CPP updates responsible investing policy

By Doug Watt | October 20, 2005 | Last updated on October 20, 2005
3 min read

The CPP, which has been steadfast in its opposition to adopting socially responsible investing principles, has had a change of heart, announcing that it will consider environmental, social and governance factors as part of its investment process.

In an updated responsible investing policy released on Thursday, the CPP investment board (CPPIB) said that while in the past it has focused on disclosure and corporate governance, it will now expand that mandate to include other factors that affect long-term investment performance.

“The CPPIB is pursuing its goal of encouraging corporate conduct that enhances long-term financial performance through a policy of engagement,” the new policy reads. “This reflects the current thinking among leaders in the field of responsible investing that active shareholder engagement is preferential to screening stocks.”

“We believe that engagement is a more effective approach through which shareholders can best effect positive change and enhance long-term financial performance. Moreover, we believe engagement is consistent with our mandate and highly complementary to our investment objective to maximize investment returns without undue risk.”

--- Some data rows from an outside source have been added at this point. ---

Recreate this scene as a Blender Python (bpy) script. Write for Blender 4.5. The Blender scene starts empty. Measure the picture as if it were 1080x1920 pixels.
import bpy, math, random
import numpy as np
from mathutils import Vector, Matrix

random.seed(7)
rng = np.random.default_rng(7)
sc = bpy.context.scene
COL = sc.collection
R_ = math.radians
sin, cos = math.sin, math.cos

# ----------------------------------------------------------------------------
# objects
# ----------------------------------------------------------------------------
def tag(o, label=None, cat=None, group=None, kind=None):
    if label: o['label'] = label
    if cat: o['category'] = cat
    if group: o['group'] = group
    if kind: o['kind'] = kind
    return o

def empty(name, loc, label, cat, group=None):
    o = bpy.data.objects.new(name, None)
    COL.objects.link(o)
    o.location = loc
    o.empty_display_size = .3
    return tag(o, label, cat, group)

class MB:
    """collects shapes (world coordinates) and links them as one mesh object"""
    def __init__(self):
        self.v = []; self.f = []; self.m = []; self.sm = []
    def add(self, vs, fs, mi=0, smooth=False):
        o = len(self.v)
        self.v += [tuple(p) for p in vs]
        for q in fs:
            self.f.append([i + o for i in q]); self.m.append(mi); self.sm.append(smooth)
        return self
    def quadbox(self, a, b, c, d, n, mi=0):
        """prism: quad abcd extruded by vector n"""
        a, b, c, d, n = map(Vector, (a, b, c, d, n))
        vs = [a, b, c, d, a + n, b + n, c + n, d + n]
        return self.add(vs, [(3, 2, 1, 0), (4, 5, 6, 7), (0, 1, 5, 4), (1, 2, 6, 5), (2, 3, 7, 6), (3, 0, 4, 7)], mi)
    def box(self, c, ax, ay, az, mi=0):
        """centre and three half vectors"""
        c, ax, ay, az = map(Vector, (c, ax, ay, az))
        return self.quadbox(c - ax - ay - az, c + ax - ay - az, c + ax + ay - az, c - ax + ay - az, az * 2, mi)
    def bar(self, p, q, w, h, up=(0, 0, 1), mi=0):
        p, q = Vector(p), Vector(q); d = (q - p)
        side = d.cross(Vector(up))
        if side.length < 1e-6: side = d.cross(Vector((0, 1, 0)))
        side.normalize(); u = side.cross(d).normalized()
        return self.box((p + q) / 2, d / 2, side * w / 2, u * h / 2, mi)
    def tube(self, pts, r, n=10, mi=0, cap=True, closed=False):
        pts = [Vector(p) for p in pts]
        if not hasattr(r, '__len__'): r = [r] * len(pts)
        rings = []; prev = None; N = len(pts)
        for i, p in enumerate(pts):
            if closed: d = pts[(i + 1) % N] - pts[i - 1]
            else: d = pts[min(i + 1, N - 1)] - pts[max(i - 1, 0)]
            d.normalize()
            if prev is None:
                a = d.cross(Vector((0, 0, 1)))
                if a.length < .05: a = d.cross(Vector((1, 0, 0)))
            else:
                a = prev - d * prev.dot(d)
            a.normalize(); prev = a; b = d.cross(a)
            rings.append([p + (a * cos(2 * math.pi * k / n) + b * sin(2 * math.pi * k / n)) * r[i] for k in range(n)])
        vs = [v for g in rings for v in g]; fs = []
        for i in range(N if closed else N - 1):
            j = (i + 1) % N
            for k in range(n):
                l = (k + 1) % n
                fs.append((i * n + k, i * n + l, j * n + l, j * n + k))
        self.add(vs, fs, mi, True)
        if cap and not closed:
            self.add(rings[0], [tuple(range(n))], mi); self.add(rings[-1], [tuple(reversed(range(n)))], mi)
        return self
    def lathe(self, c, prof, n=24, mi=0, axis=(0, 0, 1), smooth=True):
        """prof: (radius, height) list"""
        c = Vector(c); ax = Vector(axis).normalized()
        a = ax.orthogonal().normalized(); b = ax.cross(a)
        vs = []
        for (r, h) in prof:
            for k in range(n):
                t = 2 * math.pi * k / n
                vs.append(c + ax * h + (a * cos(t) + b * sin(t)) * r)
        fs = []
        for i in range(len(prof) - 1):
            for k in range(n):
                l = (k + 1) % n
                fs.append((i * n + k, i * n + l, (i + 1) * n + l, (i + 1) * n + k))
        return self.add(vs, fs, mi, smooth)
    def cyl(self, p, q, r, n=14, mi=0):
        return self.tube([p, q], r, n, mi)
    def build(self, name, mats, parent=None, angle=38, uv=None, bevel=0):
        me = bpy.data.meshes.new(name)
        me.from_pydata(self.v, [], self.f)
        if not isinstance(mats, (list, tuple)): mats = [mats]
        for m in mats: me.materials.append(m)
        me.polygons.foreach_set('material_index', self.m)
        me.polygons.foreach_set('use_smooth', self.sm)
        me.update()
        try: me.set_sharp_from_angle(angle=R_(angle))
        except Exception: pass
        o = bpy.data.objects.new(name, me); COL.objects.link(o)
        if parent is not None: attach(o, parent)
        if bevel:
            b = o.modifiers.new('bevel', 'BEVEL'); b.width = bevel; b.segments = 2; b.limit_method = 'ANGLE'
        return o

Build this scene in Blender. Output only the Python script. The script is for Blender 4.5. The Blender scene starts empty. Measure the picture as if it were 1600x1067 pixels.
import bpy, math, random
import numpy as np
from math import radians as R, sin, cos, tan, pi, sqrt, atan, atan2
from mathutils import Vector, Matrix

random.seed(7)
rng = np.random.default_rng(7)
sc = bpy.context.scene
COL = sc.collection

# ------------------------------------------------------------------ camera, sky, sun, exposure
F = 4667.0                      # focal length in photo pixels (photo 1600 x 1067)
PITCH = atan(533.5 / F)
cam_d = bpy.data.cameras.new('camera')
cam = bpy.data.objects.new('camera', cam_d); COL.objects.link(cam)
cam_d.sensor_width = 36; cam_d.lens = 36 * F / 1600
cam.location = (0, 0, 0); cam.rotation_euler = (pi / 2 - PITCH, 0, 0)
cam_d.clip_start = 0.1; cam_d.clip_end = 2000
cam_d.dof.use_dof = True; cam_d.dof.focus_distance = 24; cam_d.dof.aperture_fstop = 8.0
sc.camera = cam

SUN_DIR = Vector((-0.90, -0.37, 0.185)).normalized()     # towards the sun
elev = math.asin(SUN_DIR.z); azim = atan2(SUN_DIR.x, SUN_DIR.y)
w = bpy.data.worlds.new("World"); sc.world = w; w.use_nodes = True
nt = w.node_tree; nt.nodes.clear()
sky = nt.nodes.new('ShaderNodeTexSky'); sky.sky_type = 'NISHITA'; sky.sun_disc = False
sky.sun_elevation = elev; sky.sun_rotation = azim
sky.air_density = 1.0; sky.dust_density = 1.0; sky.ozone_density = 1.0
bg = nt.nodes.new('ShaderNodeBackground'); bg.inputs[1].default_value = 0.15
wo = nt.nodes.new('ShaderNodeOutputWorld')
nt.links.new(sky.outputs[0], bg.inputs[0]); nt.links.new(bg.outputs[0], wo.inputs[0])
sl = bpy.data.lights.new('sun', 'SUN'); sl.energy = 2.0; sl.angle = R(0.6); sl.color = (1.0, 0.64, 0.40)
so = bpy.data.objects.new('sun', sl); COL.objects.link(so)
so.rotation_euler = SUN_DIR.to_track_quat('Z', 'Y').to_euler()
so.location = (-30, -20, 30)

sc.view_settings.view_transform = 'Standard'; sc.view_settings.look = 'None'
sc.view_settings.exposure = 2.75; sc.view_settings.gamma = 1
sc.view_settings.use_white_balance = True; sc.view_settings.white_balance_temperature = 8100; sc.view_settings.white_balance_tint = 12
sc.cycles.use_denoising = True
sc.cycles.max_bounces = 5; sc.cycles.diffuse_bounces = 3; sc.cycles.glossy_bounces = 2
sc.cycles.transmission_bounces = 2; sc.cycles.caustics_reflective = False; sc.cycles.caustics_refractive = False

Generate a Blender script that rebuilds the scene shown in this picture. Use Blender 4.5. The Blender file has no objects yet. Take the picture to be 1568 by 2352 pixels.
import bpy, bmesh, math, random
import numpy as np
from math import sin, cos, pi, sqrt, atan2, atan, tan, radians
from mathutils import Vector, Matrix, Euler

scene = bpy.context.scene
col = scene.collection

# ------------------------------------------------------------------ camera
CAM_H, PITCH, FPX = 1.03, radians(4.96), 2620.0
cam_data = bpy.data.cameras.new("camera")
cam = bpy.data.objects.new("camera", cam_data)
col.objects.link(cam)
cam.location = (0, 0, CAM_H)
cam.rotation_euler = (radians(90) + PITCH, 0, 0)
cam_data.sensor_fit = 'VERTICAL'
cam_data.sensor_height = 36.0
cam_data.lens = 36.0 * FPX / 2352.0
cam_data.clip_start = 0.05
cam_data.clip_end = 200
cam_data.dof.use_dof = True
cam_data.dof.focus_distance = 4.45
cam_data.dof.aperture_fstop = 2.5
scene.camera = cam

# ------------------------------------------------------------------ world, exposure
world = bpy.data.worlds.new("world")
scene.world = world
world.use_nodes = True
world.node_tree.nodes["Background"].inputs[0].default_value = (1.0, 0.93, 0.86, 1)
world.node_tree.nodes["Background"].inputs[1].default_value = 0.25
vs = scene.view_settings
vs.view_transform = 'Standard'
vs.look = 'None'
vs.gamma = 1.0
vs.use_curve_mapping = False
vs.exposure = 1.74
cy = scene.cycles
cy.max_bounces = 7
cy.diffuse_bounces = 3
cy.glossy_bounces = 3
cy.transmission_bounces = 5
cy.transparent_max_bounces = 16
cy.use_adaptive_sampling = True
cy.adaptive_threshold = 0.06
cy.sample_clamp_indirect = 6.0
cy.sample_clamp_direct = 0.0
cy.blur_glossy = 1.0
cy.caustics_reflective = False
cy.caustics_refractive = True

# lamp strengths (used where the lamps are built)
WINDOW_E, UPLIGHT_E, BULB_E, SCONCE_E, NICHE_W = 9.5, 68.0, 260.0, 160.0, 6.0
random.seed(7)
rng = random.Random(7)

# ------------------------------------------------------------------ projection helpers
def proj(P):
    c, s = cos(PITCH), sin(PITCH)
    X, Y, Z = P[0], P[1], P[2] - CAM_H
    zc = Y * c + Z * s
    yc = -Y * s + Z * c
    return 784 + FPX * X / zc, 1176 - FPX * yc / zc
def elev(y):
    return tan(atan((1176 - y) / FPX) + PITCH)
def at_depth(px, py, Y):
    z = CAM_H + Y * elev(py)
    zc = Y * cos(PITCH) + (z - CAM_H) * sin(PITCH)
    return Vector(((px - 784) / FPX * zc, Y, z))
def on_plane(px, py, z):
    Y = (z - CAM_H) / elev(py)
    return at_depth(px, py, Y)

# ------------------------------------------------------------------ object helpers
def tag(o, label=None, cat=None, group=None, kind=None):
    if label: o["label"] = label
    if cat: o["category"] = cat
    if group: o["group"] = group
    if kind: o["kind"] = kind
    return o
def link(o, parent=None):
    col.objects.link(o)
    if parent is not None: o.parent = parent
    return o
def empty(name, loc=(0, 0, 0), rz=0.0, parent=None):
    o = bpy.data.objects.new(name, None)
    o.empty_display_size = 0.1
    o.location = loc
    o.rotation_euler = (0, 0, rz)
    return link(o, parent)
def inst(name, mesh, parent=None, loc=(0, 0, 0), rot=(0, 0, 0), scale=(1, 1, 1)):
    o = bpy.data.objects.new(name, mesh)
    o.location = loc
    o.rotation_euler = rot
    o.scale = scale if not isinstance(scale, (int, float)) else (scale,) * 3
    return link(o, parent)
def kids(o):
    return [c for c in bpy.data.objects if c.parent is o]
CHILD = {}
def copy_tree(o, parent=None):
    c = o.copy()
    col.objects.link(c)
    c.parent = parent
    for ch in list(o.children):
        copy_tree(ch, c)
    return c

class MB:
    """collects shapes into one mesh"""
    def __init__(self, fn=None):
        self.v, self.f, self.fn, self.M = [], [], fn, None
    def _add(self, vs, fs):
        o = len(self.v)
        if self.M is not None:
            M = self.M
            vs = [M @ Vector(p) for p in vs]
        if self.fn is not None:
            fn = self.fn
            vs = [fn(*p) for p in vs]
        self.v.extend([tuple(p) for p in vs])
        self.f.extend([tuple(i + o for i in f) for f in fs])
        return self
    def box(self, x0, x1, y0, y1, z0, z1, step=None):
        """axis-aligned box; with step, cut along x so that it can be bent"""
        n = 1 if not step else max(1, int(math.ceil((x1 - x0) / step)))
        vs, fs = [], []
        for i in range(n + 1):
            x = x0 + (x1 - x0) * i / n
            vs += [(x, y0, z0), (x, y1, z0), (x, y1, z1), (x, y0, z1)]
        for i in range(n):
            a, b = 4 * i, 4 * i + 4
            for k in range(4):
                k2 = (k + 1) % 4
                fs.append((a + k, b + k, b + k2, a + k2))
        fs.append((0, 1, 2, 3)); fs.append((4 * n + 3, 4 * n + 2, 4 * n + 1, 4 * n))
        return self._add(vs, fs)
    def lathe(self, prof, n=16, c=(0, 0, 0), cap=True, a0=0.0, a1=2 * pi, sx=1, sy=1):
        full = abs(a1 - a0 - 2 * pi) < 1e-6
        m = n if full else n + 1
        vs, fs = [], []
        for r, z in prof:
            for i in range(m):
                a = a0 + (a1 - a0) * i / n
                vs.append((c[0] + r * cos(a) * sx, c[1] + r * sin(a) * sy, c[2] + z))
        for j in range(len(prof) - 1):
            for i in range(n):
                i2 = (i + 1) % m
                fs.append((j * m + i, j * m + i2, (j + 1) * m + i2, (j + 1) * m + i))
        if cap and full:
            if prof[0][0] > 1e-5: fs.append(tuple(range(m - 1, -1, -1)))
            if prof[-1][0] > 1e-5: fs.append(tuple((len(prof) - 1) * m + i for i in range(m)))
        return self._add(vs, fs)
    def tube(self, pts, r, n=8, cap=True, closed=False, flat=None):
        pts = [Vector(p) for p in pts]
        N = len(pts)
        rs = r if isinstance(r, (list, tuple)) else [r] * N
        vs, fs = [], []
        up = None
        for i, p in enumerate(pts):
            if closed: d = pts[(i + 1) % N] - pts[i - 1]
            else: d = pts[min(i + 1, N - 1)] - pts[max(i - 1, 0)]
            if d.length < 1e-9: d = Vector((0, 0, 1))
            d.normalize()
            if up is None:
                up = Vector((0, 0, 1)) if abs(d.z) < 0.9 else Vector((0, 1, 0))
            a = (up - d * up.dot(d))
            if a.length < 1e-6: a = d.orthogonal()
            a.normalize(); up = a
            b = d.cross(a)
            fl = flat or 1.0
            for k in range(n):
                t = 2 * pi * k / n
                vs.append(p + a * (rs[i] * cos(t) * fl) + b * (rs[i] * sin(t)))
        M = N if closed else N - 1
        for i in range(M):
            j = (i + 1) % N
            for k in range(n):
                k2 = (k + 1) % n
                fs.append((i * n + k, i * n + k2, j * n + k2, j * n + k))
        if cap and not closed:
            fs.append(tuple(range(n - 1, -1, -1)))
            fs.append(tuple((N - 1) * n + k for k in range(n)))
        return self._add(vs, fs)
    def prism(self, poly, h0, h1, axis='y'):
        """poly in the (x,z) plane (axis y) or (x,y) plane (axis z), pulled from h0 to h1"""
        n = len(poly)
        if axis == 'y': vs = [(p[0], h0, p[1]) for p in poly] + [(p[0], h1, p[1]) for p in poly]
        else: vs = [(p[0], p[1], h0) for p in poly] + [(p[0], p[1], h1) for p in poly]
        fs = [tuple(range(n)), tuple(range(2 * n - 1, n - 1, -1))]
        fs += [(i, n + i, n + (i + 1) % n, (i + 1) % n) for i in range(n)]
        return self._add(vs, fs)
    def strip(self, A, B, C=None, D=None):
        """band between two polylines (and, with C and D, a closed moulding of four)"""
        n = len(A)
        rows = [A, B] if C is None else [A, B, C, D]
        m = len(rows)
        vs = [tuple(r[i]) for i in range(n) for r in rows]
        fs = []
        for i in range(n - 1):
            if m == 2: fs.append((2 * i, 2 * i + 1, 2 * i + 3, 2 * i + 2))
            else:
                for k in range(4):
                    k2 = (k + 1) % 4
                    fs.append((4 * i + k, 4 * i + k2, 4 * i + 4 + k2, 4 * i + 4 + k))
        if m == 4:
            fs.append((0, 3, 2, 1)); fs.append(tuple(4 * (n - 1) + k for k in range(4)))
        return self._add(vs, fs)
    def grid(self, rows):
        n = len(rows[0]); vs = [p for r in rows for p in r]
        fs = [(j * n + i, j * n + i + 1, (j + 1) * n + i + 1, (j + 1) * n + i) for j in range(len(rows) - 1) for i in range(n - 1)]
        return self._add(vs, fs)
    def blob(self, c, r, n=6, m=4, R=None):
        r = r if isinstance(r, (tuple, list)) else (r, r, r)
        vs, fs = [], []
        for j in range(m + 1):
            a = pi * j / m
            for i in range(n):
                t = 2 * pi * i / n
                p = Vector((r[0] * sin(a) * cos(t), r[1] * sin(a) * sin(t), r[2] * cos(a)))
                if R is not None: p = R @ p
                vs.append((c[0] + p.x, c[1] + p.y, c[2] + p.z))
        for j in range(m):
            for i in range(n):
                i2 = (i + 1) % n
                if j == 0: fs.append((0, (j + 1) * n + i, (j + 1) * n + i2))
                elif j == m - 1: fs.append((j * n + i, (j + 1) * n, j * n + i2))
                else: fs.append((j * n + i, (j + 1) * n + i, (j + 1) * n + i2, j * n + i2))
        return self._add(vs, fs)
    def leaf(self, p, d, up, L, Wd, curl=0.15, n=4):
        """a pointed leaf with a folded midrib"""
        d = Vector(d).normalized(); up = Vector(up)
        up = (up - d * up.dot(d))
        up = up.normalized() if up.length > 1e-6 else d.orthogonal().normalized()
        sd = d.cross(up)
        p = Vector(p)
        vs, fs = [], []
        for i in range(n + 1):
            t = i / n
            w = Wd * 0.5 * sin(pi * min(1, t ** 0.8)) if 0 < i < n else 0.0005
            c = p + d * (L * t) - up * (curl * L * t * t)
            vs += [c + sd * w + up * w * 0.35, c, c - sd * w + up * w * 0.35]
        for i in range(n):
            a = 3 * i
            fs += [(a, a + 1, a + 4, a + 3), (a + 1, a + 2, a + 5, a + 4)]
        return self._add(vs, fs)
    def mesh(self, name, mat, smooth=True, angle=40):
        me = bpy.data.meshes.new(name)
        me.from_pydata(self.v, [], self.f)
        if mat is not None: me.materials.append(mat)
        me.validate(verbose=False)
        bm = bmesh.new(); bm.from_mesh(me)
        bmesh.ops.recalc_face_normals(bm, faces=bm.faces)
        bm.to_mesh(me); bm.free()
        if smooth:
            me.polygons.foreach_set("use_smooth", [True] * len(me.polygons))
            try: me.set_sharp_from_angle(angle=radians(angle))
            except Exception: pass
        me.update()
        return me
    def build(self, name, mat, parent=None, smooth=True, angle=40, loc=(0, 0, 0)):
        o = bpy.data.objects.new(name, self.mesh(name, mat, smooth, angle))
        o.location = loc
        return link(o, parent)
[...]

Social investment advocates are welcoming the CPP’s new policy. “It’s a step in the right direction,” says Eugene Ellmen, executive director of the Social Investment Organization. “I think the biggest difference is that they are pledging to engage with companies on environmental social and governance issues and that’s a major departure from what they have done in the past.”

The board remains opposed to implementing a screening process, arguing that such “artificial” constraints decrease returns and increase returns over time. Ellmen says he has no problem with the CPPIB’s position on screening.

“Obviously the SRI community does screen out certain sectors, but we understand that it’s virtually impossible for the CPPIB to do that because most of their equities are held in a passive portfolio. They’re one of the largest investment funds in Canada and to start picking and choosing sectors would be a major change, so we don’t disagree with that.”

“But they do say that they want to look at how social and environmental issues affect risk and return and we want to work with them on that.”

The CPP’s new engagement policy could include supporting and conducting research into the long-term financial impact of environmental, social and governance factors, supporting shareholder resolutions that encourage the disclosure of such factors and voting proxies in support of the board’s principles.

In addition, the board says it will consider engaging management and corporate boards of firms on specific issues.

“In some cases, where there’s a company that has a particularly egregious issue, they’re saying they will sit down with that company and work things out. We certainly welcome that too, that’s a long-standing strategy within the social investment community,” says Ellmen.

And Ellmen predicts the CPPIB’s new policy could have implications across the pension sector. “The Caisse implemented an SRI policy last year and with the CPPIB now doing the same thing, this is going to set a trend.”